──────── EXTRACTED INFORMATION ────────
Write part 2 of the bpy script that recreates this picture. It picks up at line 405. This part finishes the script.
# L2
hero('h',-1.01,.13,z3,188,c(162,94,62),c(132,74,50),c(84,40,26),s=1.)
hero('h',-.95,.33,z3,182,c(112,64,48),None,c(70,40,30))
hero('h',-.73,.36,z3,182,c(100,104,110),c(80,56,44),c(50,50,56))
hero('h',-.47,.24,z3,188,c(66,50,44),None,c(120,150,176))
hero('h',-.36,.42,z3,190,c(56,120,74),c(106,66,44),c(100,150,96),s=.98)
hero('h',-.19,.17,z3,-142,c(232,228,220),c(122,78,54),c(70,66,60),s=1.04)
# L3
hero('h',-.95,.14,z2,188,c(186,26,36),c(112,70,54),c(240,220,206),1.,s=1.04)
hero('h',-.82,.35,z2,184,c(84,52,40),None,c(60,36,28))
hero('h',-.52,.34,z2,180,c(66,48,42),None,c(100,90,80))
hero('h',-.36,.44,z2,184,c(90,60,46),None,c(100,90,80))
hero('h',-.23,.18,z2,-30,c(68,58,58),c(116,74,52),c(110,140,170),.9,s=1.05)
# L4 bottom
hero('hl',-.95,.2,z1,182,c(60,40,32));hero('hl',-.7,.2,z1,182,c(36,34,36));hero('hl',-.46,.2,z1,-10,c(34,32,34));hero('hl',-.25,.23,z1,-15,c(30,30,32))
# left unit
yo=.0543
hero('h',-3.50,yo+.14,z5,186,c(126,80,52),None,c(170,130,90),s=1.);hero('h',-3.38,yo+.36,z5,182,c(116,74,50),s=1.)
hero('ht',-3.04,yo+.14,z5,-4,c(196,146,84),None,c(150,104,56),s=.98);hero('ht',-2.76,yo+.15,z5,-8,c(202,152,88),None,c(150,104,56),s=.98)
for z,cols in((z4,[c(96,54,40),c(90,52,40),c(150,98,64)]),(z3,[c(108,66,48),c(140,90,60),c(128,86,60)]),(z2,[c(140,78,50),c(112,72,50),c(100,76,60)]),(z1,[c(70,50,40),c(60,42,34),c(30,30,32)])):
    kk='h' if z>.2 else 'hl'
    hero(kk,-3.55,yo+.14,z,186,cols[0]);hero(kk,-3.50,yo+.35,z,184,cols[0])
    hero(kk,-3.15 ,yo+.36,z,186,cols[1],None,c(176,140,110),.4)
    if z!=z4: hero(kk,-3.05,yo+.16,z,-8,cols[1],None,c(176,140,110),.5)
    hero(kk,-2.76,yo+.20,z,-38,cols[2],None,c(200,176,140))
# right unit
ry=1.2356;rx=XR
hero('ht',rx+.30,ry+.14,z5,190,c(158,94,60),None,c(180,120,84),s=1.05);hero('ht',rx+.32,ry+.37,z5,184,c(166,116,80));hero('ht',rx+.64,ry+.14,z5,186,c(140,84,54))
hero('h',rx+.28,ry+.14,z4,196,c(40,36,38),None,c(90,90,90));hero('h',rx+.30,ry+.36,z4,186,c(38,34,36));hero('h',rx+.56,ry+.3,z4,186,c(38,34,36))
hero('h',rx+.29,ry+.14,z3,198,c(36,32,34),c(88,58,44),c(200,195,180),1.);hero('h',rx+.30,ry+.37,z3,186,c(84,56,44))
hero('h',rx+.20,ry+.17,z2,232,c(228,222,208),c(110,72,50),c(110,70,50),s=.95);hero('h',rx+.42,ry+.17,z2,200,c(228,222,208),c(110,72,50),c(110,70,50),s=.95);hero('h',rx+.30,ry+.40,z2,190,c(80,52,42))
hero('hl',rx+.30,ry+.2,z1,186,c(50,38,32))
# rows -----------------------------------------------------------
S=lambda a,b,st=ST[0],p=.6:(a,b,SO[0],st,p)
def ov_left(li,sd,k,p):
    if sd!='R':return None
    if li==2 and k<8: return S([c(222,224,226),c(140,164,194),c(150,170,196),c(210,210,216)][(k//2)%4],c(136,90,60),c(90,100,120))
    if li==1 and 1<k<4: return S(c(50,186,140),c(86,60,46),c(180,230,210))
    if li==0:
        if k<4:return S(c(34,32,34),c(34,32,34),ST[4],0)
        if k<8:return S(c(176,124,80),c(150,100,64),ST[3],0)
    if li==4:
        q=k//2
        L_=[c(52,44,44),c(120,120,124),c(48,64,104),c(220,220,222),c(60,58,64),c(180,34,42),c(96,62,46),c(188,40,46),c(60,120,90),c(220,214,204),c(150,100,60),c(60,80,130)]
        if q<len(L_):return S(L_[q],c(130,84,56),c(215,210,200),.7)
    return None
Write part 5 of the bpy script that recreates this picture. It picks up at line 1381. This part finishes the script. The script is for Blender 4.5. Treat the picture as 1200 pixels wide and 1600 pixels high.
────────
◆ REQUIREMENT ◆
Reproduce all data above, unchanged.

◆ COMPLETED TASK ◆
Write part 2 of the bpy script that recreates this picture. It picks up at line 405. This part finishes the script.
# L2
hero('h',-1.01,.13,z3,188,c(162,94,62),c(132,74,50),c(84,40,26),s=1.)
hero('h',-.95,.33,z3,182,c(112,64,48),None,c(70,40,30))
hero('h',-.73,.36,z3,182,c(100,104,110),c(80,56,44),c(50,50,56))
hero('h',-.47,.24,z3,188,c(66,50,44),None,c(120,150,176))
hero('h',-.36,.42,z3,190,c(56,120,74),c(106,66,44),c(100,150,96),s=.98)
hero('h',-.19,.17,z3,-142,c(232,228,220),c(122,78,54),c(70,66,60),s=1.04)
# L3
hero('h',-.95,.14,z2,188,c(186,26,36),c(112,70,54),c(240,220,206),1.,s=1.04)
hero('h',-.82,.35,z2,184,c(84,52,40),None,c(60,36,28))
hero('h',-.52,.34,z2,180,c(66,48,42),None,c(100,90,80))
hero('h',-.36,.44,z2,184,c(90,60,46),None,c(100,90,80))
hero('h',-.23,.18,z2,-30,c(68,58,58),c(116,74,52),c(110,140,170),.9,s=1.05)
# L4 bottom
hero('hl',-.95,.2,z1,182,c(60,40,32));hero('hl',-.7,.2,z1,182,c(36,34,36));hero('hl',-.46,.2,z1,-10,c(34,32,34));hero('hl',-.25,.23,z1,-15,c(30,30,32))
# left unit
yo=.0543
hero('h',-3.50,yo+.14,z5,186,c(126,80,52),None,c(170,130,90),s=1.);hero('h',-3.38,yo+.36,z5,182,c(116,74,50),s=1.)
hero('ht',-3.04,yo+.14,z5,-4,c(196,146,84),None,c(150,104,56),s=.98);hero('ht',-2.76,yo+.15,z5,-8,c(202,152,88),None,c(150,104,56),s=.98)
for z,cols in((z4,[c(96,54,40),c(90,52,40),c(150,98,64)]),(z3,[c(108,66,48),c(140,90,60),c(128,86,60)]),(z2,[c(140,78,50),c(112,72,50),c(100,76,60)]),(z1,[c(70,50,40),c(60,42,34),c(30,30,32)])):
    kk='h' if z>.2 else 'hl'
    hero(kk,-3.55,yo+.14,z,186,cols[0]);hero(kk,-3.50,yo+.35,z,184,cols[0])
    hero(kk,-3.15 ,yo+.36,z,186,cols[1],None,c(176,140,110),.4)
    if z!=z4: hero(kk,-3.05,yo+.16,z,-8,cols[1],None,c(176,140,110),.5)
    hero(kk,-2.76,yo+.20,z,-38,cols[2],None,c(200,176,140))
# right unit
ry=1.2356;rx=XR
hero('ht',rx+.30,ry+.14,z5,190,c(158,94,60),None,c(180,120,84),s=1.05);hero('ht',rx+.32,ry+.37,z5,184,c(166,116,80));hero('ht',rx+.64,ry+.14,z5,186,c(140,84,54))
hero('h',rx+.28,ry+.14,z4,196,c(40,36,38),None,c(90,90,90));hero('h',rx+.30,ry+.36,z4,186,c(38,34,36));hero('h',rx+.56,ry+.3,z4,186,c(38,34,36))
hero('h',rx+.29,ry+.14,z3,198,c(36,32,34),c(88,58,44),c(200,195,180),1.);hero('h',rx+.30,ry+.37,z3,186,c(84,56,44))
hero('h',rx+.20,ry+.17,z2,232,c(228,222,208),c(110,72,50),c(110,70,50),s=.95);hero('h',rx+.42,ry+.17,z2,200,c(228,222,208),c(110,72,50),c(110,70,50),s=.95);hero('h',rx+.30,ry+.40,z2,190,c(80,52,42))
hero('hl',rx+.30,ry+.2,z1,186,c(50,38,32))
# rows -----------------------------------------------------------
S=lambda a,b,st=ST[0],p=.6:(a,b,SO[0],st,p)
def ov_left(li,sd,k,p):
    if sd!='R':return None
    if li==2 and k<8: return S([c(222,224,226),c(140,164,194),c(150,170,196),c(210,210,216)][(k//2)%4],c(136,90,60),c(90,100,120))
    if li==1 and 1<k<4: return S(c(50,186,140),c(86,60,46),c(180,230,210))
    if li==0:
        if k<4:return S(c(34,32,34),c(34,32,34),ST[4],0)
        if k<8:return S(c(176,124,80),c(150,100,64),ST[3],0)
    if li==4:
        q=k//2
        L_=[c(52,44,44),c(120,120,124),c(48,64,104),c(220,220,222),c(60,58,64),c(180,34,42),c(96,62,46),c(188,40,46),c(60,120,90),c(220,214,204),c(150,100,60),c(60,80,130)]
        if q<len(L_):return S(L_[q],c(130,84,56),c(215,210,200),.7)
    return None
Write part 5 of the bpy script that recreates this picture. It picks up at line 1381. This part finishes the script. The script is for Blender 4.5. Treat the picture as 1200 pixels wide and 1600 pixels high.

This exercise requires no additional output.